Will you repeat only the lines from the one with "Generate a Blender" through the one with "COL = scene.collection", both included, leaving every picture out?

▸ **DATA SECTION**
┏━━

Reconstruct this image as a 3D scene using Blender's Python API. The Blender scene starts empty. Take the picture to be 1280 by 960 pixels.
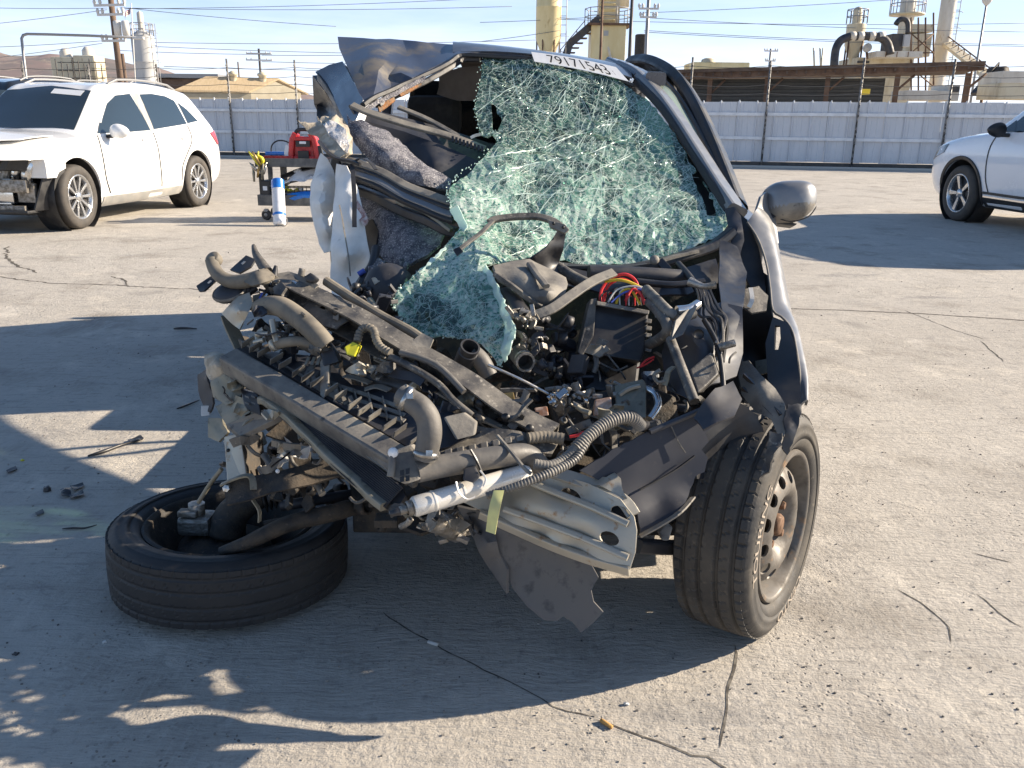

┗━━
┏━━

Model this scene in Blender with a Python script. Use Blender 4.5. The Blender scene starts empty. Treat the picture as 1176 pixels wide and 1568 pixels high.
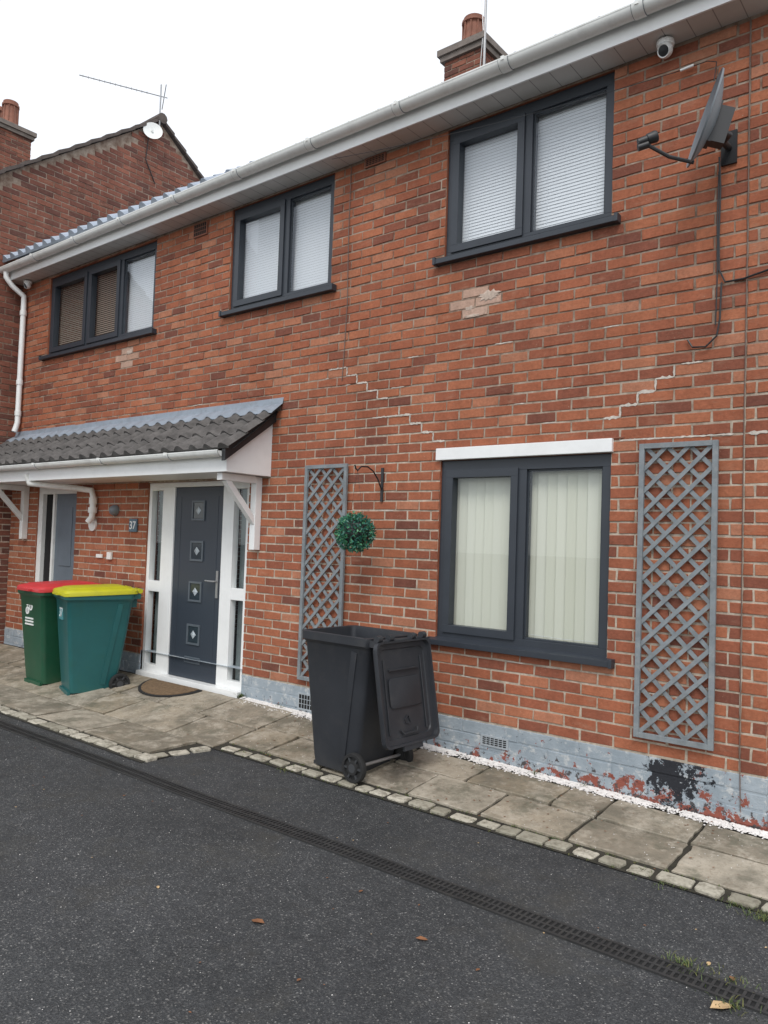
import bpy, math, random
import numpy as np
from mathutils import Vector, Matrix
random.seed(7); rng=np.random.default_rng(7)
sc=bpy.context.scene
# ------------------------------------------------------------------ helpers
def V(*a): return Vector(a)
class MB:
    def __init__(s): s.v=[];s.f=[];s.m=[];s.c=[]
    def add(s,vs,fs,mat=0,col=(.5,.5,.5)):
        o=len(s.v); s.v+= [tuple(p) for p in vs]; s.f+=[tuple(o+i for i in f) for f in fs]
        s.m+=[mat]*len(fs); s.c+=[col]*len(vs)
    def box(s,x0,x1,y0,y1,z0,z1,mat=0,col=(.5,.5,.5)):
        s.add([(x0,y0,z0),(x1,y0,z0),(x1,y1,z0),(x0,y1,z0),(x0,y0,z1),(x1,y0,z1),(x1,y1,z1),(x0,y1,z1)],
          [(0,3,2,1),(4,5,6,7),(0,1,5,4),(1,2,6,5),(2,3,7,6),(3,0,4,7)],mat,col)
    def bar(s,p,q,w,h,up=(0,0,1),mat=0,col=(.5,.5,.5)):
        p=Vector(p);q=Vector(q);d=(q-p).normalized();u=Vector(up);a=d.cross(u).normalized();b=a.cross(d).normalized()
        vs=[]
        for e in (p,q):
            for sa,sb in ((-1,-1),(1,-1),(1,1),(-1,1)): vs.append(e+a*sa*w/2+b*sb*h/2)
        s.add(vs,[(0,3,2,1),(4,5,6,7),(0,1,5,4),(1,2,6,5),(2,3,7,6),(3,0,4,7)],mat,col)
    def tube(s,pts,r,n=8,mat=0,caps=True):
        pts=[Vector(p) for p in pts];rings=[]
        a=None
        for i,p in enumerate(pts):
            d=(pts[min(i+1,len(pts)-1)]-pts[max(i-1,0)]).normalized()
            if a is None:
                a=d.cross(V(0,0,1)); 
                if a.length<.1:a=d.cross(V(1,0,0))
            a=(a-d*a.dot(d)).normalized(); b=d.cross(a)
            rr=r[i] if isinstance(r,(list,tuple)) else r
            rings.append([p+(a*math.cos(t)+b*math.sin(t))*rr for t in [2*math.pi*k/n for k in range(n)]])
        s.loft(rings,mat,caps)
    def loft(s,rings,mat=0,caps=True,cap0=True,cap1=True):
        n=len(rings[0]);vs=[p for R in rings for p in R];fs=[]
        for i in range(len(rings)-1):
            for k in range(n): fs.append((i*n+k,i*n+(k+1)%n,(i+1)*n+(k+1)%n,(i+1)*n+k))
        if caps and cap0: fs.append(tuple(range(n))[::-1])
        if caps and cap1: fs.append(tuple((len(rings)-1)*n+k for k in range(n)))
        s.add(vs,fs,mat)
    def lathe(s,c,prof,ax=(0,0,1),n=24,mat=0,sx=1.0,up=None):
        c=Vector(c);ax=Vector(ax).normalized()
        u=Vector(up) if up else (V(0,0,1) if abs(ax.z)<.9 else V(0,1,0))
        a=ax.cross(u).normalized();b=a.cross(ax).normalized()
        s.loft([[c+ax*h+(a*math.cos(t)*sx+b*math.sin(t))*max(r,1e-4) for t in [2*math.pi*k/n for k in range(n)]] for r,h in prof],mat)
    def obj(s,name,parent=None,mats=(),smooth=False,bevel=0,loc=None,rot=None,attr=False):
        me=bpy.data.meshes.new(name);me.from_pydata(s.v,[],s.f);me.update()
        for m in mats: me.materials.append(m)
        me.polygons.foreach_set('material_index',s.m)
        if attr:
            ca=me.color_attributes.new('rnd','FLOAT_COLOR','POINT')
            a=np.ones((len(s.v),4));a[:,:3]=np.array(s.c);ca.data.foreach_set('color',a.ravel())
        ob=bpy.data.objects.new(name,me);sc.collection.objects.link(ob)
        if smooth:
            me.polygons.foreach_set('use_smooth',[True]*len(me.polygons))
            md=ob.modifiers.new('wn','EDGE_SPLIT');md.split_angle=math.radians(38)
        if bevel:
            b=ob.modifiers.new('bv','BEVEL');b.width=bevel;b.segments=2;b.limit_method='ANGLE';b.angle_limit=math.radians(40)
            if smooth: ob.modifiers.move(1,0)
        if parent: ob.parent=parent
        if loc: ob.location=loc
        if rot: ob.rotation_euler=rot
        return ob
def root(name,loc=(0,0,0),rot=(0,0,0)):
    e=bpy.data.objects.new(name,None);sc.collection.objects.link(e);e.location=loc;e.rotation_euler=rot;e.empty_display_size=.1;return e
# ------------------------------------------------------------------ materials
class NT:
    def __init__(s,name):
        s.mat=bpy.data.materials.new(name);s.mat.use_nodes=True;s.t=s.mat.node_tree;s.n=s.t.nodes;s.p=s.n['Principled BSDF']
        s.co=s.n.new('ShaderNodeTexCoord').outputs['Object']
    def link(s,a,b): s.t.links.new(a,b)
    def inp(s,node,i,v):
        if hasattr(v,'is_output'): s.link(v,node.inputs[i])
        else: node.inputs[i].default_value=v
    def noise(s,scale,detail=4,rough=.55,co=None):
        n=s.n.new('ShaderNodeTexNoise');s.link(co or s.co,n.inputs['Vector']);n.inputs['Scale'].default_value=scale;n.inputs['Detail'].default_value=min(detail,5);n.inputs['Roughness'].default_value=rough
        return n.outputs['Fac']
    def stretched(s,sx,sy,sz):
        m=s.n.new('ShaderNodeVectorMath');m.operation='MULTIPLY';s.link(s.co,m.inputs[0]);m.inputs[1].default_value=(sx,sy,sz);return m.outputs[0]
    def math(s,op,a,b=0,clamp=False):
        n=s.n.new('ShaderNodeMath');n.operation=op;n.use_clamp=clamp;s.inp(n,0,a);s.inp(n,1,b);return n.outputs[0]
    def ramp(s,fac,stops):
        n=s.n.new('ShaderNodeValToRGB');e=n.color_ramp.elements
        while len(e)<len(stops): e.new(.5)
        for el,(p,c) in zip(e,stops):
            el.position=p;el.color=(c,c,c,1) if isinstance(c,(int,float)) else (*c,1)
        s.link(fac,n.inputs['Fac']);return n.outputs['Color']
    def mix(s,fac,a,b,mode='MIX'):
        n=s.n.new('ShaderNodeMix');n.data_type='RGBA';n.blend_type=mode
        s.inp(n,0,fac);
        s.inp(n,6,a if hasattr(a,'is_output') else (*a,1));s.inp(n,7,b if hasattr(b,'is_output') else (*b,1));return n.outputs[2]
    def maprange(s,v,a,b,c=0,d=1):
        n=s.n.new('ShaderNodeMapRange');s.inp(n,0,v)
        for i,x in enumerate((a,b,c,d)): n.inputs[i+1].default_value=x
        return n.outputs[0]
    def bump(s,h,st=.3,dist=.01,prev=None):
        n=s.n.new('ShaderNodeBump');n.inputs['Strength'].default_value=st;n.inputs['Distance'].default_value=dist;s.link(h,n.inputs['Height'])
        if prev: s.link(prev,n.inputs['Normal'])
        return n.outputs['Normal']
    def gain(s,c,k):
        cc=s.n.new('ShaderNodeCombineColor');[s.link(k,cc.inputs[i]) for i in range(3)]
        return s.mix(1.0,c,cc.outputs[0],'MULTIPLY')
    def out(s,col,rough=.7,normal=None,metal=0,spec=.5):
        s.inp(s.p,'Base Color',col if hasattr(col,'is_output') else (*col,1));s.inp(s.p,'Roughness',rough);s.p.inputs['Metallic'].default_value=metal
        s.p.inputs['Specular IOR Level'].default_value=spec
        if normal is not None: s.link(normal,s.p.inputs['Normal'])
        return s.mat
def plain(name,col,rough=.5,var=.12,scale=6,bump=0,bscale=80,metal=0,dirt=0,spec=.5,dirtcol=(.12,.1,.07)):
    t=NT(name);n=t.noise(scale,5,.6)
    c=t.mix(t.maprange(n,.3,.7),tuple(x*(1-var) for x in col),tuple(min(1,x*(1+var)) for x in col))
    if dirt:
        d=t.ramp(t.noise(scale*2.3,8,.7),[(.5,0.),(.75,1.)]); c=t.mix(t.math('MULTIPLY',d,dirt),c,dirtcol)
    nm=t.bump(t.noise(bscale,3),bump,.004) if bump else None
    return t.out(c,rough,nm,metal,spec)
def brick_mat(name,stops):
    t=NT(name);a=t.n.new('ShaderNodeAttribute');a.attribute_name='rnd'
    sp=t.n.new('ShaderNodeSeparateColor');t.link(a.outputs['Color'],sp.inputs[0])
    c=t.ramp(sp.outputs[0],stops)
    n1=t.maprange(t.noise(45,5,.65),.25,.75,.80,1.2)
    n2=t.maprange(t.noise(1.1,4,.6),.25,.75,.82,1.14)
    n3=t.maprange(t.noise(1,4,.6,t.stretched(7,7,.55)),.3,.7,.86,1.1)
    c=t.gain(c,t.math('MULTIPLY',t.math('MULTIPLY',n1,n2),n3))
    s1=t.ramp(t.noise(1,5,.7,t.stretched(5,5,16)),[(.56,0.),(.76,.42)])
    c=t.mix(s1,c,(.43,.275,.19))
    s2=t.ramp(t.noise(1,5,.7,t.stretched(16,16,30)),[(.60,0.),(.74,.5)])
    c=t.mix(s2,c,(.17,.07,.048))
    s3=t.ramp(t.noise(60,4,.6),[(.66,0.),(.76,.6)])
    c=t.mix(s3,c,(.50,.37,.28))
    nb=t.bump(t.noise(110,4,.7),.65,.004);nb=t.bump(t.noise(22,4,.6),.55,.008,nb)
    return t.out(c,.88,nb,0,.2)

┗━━
┏━━

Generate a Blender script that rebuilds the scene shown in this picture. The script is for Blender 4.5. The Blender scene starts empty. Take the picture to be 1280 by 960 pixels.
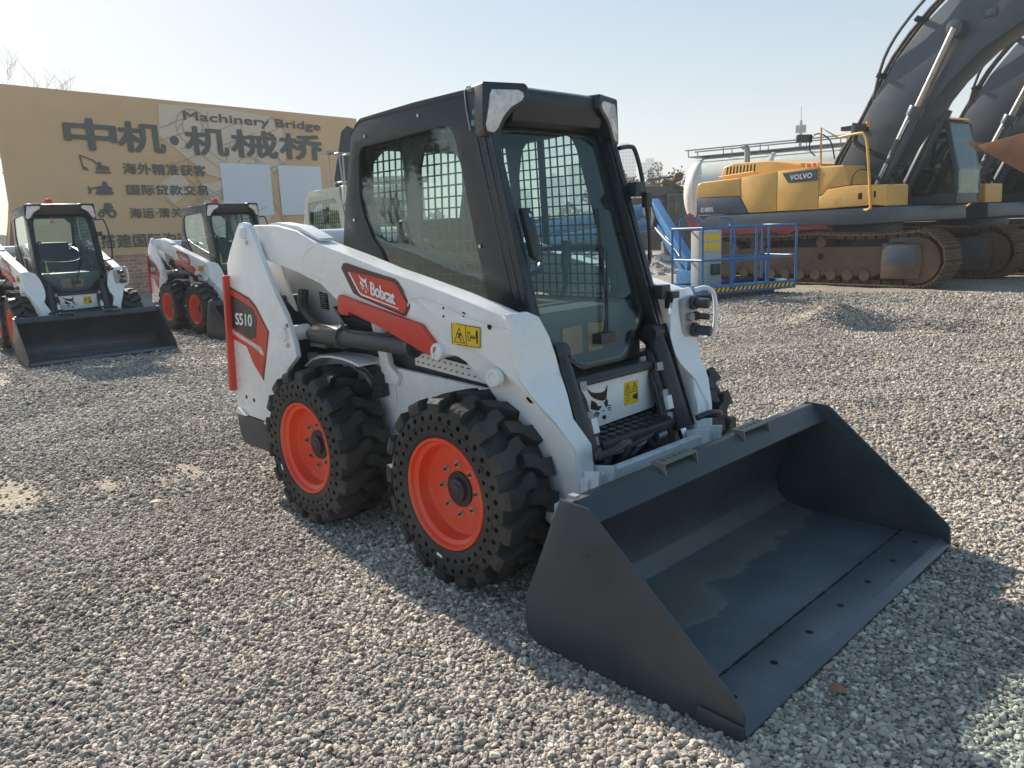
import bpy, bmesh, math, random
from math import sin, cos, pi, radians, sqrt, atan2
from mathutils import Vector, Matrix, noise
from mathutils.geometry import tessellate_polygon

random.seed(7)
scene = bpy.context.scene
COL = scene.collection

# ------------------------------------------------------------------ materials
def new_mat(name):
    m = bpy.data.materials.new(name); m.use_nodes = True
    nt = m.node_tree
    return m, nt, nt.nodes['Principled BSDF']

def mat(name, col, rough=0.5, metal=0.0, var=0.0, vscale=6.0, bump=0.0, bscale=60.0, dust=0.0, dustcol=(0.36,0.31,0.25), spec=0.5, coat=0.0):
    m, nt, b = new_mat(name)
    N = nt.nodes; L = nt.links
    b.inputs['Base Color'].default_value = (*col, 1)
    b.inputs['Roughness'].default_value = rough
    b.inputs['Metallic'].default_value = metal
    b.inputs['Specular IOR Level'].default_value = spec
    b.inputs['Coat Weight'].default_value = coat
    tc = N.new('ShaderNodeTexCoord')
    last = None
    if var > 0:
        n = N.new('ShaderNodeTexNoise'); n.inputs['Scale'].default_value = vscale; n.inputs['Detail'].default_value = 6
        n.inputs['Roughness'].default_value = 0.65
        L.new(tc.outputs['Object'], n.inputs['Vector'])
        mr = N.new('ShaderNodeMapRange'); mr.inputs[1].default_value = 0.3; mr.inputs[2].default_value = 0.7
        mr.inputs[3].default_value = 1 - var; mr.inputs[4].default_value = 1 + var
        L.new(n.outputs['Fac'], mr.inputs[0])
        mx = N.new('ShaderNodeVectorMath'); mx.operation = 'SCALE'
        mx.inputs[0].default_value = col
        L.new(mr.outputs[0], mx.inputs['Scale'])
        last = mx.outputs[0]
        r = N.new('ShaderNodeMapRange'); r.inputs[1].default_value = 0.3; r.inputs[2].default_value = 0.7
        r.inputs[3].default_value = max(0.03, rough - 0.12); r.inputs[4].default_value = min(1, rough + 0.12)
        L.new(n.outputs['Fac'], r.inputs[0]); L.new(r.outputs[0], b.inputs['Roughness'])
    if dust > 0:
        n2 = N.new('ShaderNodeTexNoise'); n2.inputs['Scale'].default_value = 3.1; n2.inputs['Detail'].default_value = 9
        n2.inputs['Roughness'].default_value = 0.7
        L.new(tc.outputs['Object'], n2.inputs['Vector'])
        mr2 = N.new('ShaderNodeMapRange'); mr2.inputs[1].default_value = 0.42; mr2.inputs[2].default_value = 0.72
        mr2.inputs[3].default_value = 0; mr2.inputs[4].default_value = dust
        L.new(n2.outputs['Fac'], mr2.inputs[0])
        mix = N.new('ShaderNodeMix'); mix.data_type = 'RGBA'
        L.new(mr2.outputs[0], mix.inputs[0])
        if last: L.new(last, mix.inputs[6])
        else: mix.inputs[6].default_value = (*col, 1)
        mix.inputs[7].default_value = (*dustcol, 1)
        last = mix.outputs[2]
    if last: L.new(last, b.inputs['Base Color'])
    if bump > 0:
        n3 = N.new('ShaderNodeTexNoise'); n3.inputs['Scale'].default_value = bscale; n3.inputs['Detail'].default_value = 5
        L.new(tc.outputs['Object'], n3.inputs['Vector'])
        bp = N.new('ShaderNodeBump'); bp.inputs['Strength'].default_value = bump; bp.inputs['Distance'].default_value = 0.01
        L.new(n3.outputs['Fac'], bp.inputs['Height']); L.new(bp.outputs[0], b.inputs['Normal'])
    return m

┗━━

▸ **ANSWER TO THIS TASK**
Generate a Blender script that rebuilds the scene shown in this picture. The script is for Blender 4.5. The Blender scene starts empty. Take the picture to be 1280 by 960 pixels.
import bpy, bmesh, math, random
from math import sin, cos, pi, radians, sqrt, atan2
from mathutils import Vector, Matrix, noise
from mathutils.geometry import tessellate_polygon

random.seed(7)
scene = bpy.context.scene
COL = scene.collection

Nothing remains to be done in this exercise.